* _Data extract_:
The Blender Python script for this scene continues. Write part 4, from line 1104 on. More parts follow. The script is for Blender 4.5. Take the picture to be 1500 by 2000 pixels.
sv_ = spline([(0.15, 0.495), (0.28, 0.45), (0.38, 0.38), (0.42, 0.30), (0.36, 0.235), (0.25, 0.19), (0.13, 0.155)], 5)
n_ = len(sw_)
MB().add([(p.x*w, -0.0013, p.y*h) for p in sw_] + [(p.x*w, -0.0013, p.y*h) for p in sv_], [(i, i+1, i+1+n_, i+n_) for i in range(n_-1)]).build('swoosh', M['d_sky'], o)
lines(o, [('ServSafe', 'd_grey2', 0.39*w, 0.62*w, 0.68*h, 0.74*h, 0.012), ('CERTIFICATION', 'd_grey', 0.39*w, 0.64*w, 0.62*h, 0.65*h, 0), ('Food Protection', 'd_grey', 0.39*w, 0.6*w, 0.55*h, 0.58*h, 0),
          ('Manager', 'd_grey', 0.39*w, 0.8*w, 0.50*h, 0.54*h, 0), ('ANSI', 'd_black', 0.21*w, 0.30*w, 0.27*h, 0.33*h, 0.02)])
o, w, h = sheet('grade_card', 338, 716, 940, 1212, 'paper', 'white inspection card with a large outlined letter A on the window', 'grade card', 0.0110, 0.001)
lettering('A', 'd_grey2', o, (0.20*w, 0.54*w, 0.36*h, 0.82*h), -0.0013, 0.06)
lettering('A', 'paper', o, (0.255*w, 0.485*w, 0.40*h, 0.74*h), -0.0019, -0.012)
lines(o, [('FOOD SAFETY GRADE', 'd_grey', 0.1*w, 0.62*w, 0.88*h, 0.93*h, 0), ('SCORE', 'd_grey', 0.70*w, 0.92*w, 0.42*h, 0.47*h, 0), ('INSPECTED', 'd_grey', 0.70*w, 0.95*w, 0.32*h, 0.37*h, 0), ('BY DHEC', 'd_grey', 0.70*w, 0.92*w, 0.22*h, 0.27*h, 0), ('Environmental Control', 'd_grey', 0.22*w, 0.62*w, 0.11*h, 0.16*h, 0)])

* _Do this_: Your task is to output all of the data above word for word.

* _Solution for this exercise_:
The Blender Python script for this scene continues. Write part 4, from line 1104 on. More parts follow. The script is for Blender 4.5. Take the picture to be 1500 by 2000 pixels.
sv_ = spline([(0.15, 0.495), (0.28, 0.45), (0.38, 0.38), (0.42, 0.30), (0.36, 0.235), (0.25, 0.19), (0.13, 0.155)], 5)
n_ = len(sw_)
MB().add([(p.x*w, -0.0013, p.y*h) for p in sw_] + [(p.x*w, -0.0013, p.y*h) for p in sv_], [(i, i+1, i+1+n_, i+n_) for i in range(n_-1)]).build('swoosh', M['d_sky'], o)
lines(o, [('ServSafe', 'd_grey2', 0.39*w, 0.62*w, 0.68*h, 0.74*h, 0.012), ('CERTIFICATION', 'd_grey', 0.39*w, 0.64*w, 0.62*h, 0.65*h, 0), ('Food Protection', 'd_grey', 0.39*w, 0.6*w, 0.55*h, 0.58*h, 0),
          ('Manager', 'd_grey', 0.39*w, 0.8*w, 0.50*h, 0.54*h, 0), ('ANSI', 'd_black', 0.21*w, 0.30*w, 0.27*h, 0.33*h, 0.02)])
o, w, h = sheet('grade_card', 338, 716, 940, 1212, 'paper', 'white inspection card with a large outlined letter A on the window', 'grade card', 0.0110, 0.001)
lettering('A', 'd_grey2', o, (0.20*w, 0.54*w, 0.36*h, 0.82*h), -0.0013, 0.06)
lettering('A', 'paper', o, (0.255*w, 0.485*w, 0.40*h, 0.74*h), -0.0019, -0.012)
lines(o, [('FOOD SAFETY GRADE', 'd_grey', 0.1*w, 0.62*w, 0.88*h, 0.93*h, 0), ('SCORE', 'd_grey', 0.70*w, 0.92*w, 0.42*h, 0.47*h, 0), ('INSPECTED', 'd_grey', 0.70*w, 0.95*w, 0.32*h, 0.37*h, 0), ('BY DHEC', 'd_grey', 0.70*w, 0.92*w, 0.22*h, 0.27*h, 0), ('Environmental Control', 'd_grey', 0.22*w, 0.62*w, 0.11*h, 0.16*h, 0)])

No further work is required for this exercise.